═══ MATERIAL FOR THE TASK ═══

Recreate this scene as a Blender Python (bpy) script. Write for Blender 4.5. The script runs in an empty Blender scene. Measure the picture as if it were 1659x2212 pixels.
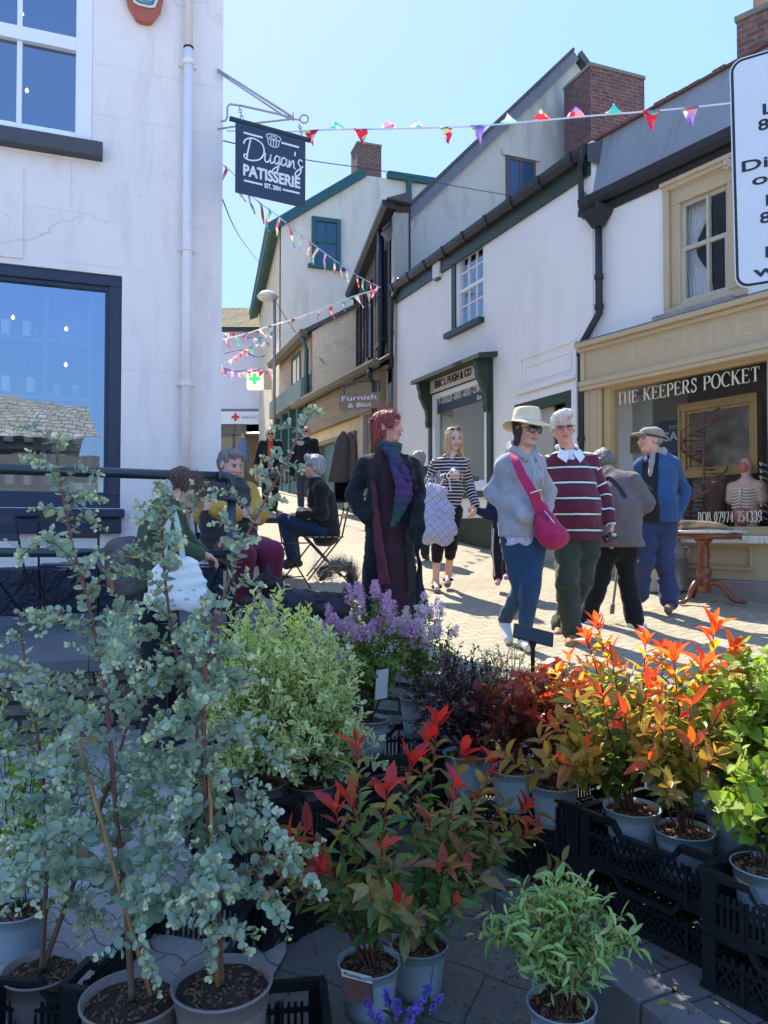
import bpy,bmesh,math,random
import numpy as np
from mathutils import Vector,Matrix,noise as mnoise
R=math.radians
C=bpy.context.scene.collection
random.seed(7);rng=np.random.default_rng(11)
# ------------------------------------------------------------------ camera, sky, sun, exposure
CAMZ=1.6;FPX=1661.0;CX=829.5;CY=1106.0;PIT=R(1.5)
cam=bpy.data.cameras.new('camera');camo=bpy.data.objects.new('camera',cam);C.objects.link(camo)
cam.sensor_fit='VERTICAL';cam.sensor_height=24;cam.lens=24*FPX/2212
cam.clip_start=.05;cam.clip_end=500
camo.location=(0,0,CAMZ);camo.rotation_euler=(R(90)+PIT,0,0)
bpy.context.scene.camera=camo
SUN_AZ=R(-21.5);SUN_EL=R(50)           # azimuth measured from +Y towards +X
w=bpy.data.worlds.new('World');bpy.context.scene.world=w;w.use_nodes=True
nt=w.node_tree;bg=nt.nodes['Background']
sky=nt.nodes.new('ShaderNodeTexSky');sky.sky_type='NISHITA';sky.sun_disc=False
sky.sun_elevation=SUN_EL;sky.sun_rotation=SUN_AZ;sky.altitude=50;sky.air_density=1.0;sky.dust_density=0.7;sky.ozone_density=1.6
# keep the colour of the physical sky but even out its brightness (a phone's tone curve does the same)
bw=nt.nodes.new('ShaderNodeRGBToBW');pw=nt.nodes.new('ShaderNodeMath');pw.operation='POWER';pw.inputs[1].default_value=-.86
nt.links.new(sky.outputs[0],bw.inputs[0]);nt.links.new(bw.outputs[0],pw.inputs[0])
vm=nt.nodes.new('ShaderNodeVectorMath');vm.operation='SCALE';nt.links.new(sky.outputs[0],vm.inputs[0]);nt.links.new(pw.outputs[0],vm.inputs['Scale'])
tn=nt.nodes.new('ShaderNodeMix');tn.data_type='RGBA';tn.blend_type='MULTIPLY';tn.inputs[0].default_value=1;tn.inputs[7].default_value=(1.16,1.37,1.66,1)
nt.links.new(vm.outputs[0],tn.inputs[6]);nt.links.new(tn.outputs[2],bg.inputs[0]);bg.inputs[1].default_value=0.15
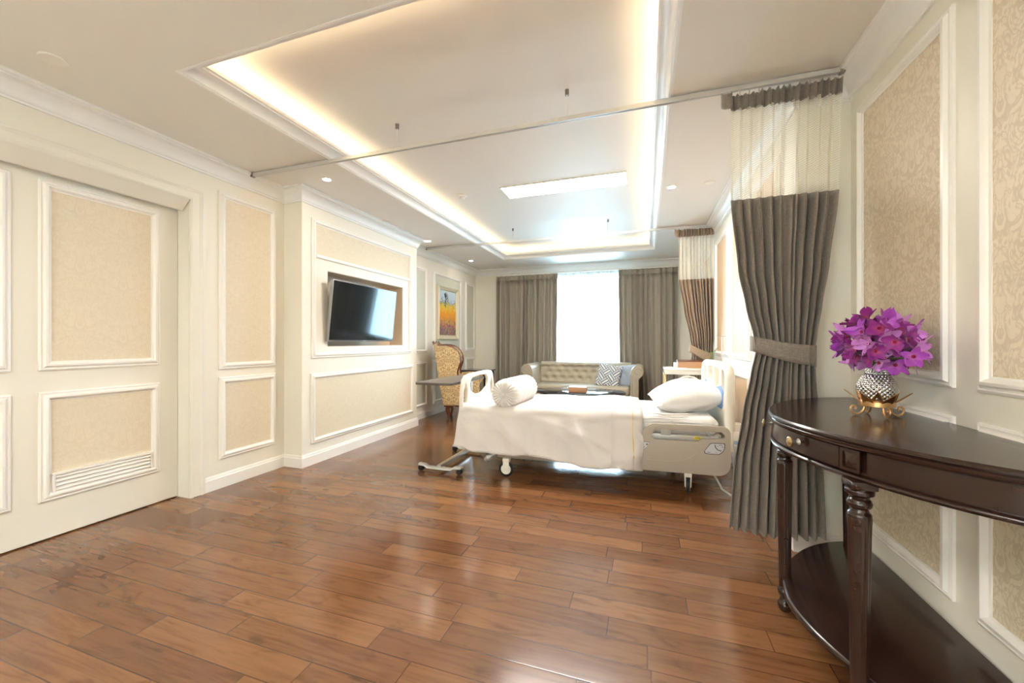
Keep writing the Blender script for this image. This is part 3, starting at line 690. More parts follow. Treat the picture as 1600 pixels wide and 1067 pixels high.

═══

**TASK OBJECTIVE**
Set every line down exactly as written, leaving each picture out.

**WRITTEN REPLY**
Recreate this scene as a Blender Python (bpy) script. Write for Blender 4.5. The script runs in an empty Blender scene. Measure the picture as if it were 1659x2212 pixels.
import bpy,bmesh,math,random
import numpy as np
from mathutils import Vector,Matrix,noise as mnoise
R=math.radians
C=bpy.context.scene.collection
random.seed(7);rng=np.random.default_rng(11)
# ------------------------------------------------------------------ camera, sky, sun, exposure
CAMZ=1.6;FPX=1661.0;CX=829.5;CY=1106.0;PIT=R(1.5)
cam=bpy.data.cameras.new('camera');camo=bpy.data.objects.new('camera',cam);C.objects.link(camo)
cam.sensor_fit='VERTICAL';cam.sensor_height=24;cam.lens=24*FPX/2212
cam.clip_start=.05;cam.clip_end=500
camo.location=(0,0,CAMZ);camo.rotation_euler=(R(90)+PIT,0,0)
bpy.context.scene.camera=camo
SUN_AZ=R(-21.5);SUN_EL=R(50)           # azimuth measured from +Y towards +X
w=bpy.data.worlds.new('World');bpy.context.scene.world=w;w.use_nodes=True
nt=w.node_tree;bg=nt.nodes['Background']
sky=nt.nodes.new('ShaderNodeTexSky');sky.sky_type='NISHITA';sky.sun_disc=False
sky.sun_elevation=SUN_EL;sky.sun_rotation=SUN_AZ;sky.altitude=50;sky.air_density=1.0;sky.dust_density=0.7;sky.ozone_density=1.6
# keep the colour of the physical sky but even out its brightness (a phone's tone curve does the same)
bw=nt.nodes.new('ShaderNodeRGBToBW');pw=nt.nodes.new('ShaderNodeMath');pw.operation='POWER';pw.inputs[1].default_value=-.86
nt.links.new(sky.outputs[0],bw.inputs[0]);nt.links.new(bw.outputs[0],pw.inputs[0])
vm=nt.nodes.new('ShaderNodeVectorMath');vm.operation='SCALE';nt.links.new(sky.outputs[0],vm.inputs[0]);nt.links.new(pw.outputs[0],vm.inputs['Scale'])
tn=nt.nodes.new('ShaderNodeMix');tn.data_type='RGBA';tn.blend_type='MULTIPLY';tn.inputs[0].default_value=1;tn.inputs[7].default_value=(1.16,1.37,1.66,1)
nt.links.new(vm.outputs[0],tn.inputs[6]);nt.links.new(tn.outputs[2],bg.inputs[0]);bg.inputs[1].default_value=0.15
Keep writing the Blender script for this image. This is part 3, starting at line 690. More parts follow. Treat the picture as 1600 pixels wide and 1067 pixels high.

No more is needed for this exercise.